O interessante do livro de Postman não é que ele foca o aparecimento (por invenção) da infância (childhood), mas seu desaparecimento (sua desinvenção) – algo que, segundo ele, talvez tenha começado por volta dos anos sessenta nos países desenvolvidos. As crianças (children) começaram a ser de novo consideradas como adultos – não mais porque precisavam trabalhar ou deviam se casar, mas porque passaram a reivindicar (o mais das vezes simplesmente tomar, com a anuência passiva dos adultos) direitos que até ali haviam pertencido exclusivamente aos adultos: vestir-se do jeito que quisessem (não mais como os adultos se vestiam, mas como elas, as interregnas, queriam); falar nome feio (profanity, em Inglês), fumar, beber, usar drogas, transar (casar não, transar, sim), envolver-se em causas políticas e culturais, manifestar-se, demonstrar, protestar, cometer crimes, brigar com a polícia, etc. E muitas simplesmente abandonavam a escola antes do tempo previsto. Em suma: quando Postman escreveu o livro, parecia que a infância (childhood), inventada a tão duras penas, estava simplesmente sumindo do mapa.

Estou lendo agora um livro de Diana West chamado The Death of the Grown-up.
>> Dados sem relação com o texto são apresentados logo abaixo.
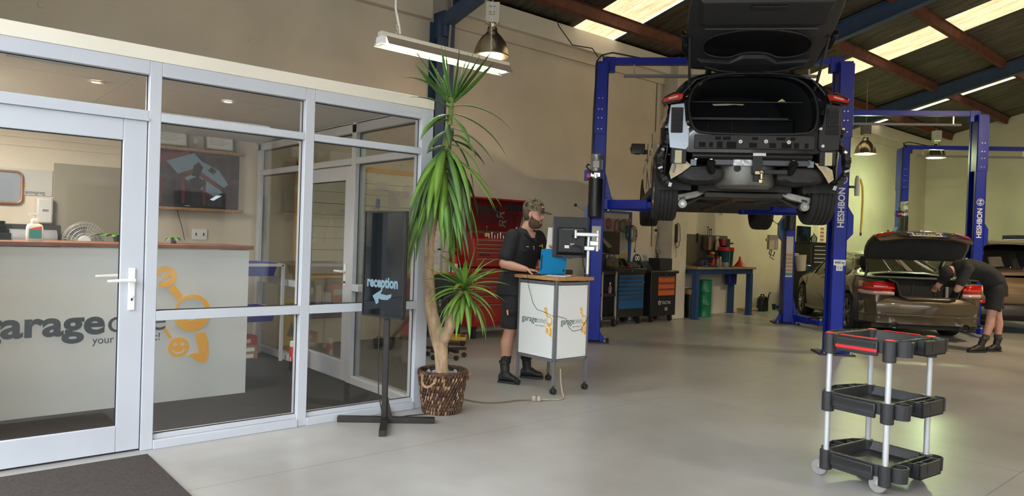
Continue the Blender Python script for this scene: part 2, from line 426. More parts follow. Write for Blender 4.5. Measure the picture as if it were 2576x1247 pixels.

Como traduzir: A Morte do Adulto? O original poderia ter usado adult, mas usou grown-up, crescido… Enfim. A sugestão de West é que não foram as crianças (children) que desapareceram, mas, sim, os adultos que se criancizaram. Encolheram os adultos.

Não vou aqui discutir as evidências apresentadas por West. A referência ao livro dela fica como appetizer.